-- Start Material shown --

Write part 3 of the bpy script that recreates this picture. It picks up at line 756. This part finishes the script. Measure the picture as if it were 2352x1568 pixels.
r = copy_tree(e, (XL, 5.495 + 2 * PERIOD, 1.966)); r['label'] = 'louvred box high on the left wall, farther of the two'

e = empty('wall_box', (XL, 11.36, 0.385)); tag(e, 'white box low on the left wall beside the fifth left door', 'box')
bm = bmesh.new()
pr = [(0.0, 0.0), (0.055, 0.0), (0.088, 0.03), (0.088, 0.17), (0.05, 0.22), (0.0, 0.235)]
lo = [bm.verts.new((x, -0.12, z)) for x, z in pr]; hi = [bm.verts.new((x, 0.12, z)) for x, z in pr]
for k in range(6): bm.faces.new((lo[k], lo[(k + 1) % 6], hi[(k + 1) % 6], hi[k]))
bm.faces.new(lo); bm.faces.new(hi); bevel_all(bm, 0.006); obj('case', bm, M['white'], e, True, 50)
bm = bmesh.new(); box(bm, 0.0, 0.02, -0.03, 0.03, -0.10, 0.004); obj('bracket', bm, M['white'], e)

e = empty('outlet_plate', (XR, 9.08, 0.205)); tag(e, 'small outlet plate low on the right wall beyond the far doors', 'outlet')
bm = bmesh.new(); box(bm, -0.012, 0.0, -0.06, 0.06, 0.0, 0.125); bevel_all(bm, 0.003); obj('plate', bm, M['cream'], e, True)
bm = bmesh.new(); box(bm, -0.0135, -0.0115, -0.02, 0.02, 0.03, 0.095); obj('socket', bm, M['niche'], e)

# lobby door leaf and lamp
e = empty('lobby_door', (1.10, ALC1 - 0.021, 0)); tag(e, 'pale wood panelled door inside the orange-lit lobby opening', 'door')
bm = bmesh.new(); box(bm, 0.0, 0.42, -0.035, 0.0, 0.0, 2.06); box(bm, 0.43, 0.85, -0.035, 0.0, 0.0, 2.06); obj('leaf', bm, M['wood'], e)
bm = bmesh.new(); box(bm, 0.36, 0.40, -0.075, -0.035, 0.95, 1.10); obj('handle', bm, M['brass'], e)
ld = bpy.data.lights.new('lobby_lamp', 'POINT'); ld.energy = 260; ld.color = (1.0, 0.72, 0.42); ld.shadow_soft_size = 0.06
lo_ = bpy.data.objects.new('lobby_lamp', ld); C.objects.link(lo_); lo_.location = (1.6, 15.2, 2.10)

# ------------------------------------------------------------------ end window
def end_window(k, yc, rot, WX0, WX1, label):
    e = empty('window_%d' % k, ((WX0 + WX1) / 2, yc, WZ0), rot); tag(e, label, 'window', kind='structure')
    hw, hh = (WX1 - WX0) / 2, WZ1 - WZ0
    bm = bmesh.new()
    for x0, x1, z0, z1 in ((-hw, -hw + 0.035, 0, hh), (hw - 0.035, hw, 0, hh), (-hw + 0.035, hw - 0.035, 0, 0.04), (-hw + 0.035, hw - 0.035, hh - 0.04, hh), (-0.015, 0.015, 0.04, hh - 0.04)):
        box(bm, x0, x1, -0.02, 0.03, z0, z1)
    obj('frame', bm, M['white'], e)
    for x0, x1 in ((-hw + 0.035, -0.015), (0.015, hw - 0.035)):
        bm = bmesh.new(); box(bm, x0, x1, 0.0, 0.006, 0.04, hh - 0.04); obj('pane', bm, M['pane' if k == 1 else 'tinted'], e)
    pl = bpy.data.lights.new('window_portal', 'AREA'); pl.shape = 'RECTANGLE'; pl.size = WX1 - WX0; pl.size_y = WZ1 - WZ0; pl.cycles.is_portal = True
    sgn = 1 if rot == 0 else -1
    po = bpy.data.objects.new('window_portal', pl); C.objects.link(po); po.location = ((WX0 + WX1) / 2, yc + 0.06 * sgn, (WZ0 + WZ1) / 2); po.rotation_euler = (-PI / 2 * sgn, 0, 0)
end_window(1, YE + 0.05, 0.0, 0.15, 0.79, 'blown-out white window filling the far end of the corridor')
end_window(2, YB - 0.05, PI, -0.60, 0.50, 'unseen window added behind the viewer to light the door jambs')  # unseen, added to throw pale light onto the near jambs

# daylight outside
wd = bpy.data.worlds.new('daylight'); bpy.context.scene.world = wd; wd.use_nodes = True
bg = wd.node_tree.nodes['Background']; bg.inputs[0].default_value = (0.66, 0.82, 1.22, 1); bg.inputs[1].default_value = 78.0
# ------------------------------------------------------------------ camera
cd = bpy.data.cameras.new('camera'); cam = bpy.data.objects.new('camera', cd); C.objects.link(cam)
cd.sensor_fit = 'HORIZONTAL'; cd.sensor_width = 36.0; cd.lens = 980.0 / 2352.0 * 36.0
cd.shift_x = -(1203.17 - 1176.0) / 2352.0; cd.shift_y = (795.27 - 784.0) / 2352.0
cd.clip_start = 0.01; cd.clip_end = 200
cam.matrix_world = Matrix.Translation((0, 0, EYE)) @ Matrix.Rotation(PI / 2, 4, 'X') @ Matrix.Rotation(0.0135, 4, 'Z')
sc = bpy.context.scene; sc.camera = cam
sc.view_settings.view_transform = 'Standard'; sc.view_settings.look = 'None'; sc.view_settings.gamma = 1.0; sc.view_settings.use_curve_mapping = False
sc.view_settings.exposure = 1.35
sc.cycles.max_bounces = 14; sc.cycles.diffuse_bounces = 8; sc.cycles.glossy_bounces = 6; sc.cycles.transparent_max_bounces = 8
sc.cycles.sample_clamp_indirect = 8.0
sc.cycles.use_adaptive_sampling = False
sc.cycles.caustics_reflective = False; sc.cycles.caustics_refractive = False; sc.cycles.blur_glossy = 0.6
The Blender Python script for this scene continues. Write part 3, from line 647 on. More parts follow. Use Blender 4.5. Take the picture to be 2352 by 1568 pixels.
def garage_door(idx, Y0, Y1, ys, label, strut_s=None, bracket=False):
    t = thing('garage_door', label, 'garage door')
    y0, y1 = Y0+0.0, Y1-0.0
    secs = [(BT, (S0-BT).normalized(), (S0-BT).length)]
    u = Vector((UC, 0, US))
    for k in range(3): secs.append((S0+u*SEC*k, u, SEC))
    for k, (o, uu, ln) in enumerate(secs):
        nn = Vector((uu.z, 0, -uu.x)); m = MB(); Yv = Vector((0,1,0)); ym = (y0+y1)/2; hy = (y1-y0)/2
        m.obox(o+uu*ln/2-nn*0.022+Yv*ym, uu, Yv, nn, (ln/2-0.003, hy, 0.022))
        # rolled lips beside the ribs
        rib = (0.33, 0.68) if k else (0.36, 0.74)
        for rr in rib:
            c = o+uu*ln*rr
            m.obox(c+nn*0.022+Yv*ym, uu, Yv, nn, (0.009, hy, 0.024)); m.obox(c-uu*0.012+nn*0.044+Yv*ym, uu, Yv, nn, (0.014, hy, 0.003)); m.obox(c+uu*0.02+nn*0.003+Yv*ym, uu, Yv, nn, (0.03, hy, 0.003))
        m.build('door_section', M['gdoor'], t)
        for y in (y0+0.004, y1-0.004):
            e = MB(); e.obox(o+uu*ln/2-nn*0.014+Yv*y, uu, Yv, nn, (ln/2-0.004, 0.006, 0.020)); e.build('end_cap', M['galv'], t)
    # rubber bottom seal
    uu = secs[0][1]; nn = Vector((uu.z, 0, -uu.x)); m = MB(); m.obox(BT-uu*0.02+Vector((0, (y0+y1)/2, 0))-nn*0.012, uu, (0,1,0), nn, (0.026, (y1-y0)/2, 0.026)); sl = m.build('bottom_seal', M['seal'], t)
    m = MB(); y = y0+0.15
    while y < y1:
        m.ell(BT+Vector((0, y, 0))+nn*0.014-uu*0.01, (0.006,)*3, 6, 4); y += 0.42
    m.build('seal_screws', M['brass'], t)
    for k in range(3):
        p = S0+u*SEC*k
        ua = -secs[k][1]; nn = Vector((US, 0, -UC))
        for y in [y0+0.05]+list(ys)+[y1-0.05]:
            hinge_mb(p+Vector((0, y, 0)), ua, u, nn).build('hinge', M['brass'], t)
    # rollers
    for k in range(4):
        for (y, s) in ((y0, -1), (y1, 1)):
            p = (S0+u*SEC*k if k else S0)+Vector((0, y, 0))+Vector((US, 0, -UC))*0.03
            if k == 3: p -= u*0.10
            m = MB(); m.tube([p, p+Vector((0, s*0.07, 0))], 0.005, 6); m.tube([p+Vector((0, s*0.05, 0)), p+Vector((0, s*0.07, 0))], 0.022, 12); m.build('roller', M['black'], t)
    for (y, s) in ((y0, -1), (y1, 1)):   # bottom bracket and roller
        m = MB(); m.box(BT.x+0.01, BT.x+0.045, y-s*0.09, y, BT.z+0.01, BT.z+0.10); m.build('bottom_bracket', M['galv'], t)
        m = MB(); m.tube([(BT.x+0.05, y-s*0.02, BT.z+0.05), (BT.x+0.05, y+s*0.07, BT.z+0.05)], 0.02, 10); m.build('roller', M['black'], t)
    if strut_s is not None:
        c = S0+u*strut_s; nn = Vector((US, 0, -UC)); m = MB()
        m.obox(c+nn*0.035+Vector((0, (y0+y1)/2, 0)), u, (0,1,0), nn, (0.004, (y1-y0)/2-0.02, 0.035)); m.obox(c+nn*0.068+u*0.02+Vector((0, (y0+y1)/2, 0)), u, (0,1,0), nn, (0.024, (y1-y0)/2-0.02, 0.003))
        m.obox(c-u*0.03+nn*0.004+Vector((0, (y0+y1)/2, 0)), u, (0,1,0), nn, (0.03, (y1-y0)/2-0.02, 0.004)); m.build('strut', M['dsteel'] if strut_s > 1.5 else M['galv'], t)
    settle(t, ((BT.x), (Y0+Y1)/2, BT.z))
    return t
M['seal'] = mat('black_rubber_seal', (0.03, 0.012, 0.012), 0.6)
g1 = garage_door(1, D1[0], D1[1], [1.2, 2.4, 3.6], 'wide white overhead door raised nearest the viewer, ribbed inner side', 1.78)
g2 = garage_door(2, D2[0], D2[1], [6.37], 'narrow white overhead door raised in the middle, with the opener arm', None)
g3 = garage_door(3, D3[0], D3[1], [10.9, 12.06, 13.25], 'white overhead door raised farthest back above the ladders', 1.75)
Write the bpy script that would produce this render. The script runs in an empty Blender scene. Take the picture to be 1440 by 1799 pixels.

-- End Material shown --

### Problem
Return, please, the lines of the data from the first through the line containing "r = copy_tree(e, (XL, 5.495", both kept, exactly as they stand and nothing more.

### Solution for this problem
Write part 3 of the bpy script that recreates this picture. It picks up at line 756. This part finishes the script. Measure the picture as if it were 2352x1568 pixels.
r = copy_tree(e, (XL, 5.495 + 2 * PERIOD, 1.966)); r['label'] = 'louvred box high on the left wall, farther of the two'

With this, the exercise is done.